O Brasil ganhou prumo e cresceu muito nessa primeira metade do século 20, impulsionado por todos esses seus intérpretes. Poucos países têm uma farta produção especulativa sobre suas raízes tal como o Brasil. E alguns livros foram escritos, para dar conta de tanta teoria desencontrada. Mas o que interessa é que o Brasil sempre foi muito singular, exatamente pela sua composição antropológica, pelas contribuições culturais das três raças que nos compõem como nação.
Você se sente um cineasta compreendido? Com que parceiros de tela comunga ou se identifica? O público amplo retém suas propostas?
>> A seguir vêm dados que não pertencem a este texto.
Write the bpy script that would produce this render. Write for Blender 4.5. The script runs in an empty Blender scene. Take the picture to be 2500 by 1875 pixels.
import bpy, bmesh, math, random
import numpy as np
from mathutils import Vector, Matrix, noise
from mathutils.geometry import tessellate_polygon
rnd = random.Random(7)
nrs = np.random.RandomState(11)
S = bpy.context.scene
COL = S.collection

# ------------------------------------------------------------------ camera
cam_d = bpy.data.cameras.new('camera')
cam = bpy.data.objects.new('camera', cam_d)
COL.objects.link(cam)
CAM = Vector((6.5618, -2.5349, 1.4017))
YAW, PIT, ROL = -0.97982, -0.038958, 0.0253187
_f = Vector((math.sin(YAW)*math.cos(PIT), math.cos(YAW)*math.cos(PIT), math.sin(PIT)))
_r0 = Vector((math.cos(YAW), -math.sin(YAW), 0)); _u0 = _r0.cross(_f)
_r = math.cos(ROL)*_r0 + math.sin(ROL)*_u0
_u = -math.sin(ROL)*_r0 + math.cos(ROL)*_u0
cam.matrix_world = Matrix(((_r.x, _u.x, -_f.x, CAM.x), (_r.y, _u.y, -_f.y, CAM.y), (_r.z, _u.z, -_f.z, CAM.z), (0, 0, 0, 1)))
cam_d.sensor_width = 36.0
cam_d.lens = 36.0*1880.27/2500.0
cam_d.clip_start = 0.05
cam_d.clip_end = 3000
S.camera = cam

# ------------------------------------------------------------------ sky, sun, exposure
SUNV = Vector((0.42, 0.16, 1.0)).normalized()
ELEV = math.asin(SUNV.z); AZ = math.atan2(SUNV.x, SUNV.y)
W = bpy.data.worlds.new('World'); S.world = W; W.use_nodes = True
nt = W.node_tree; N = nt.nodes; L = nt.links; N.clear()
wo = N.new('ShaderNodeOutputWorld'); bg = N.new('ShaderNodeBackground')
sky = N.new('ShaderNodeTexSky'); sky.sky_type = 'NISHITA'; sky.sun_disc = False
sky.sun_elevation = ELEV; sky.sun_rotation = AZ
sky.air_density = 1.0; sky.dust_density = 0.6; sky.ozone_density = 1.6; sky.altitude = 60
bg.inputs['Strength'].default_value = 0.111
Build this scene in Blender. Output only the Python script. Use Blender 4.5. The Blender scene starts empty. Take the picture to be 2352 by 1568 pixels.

Eu me sinto um cineasta múltiplo. Meu estilo é não ter estilo, procuro fazer, de cada filme, um. Procuro o Brasil dentro de cada filme que fiz, e por exemplo, me orgulho de ter tantos prêmios Candango, tantos Kikitos. Sou um cineasta "brasileiro". Claro que quando faço a passagem de fotógrafo para diretor, andei circulando e ganhei prêmios em âmbito internacional. Mas depois de um tempo, percebi que os cineastas brasileiros, pós-Cinema Novo, que mais admiro, não são os que circulam tanto em festivais internacionais. São, na verdade, cineastas movidos pelas questões que nos impulsionam a fazer filmes, pelas questões formadoras do nosso ideário de país. São assim Júlio Bressane, Ana Carolina, Carlos Alberto Prates Correia, Eduardo Escorel, Arnaldo Jabor, Rogério Sganzerla e Carlão Reichenbach, todos de gerações anteriores, enfim, cineastas com quem, alguns, trabalhei e outros que admiro muito (e são muitos mais do que citei) por suas preocupações em produzir uma estética própria, nascida desse turbilhão fervente da cultura brasileira. Por isso, sim, me considero um cineasta muito bem sucedido. O público amplo sequer assiste filmes desses e de muitos outros cineastas maravilhosos que temos, e isso vem demostrar o nível da incompetência de nossa administração cultural.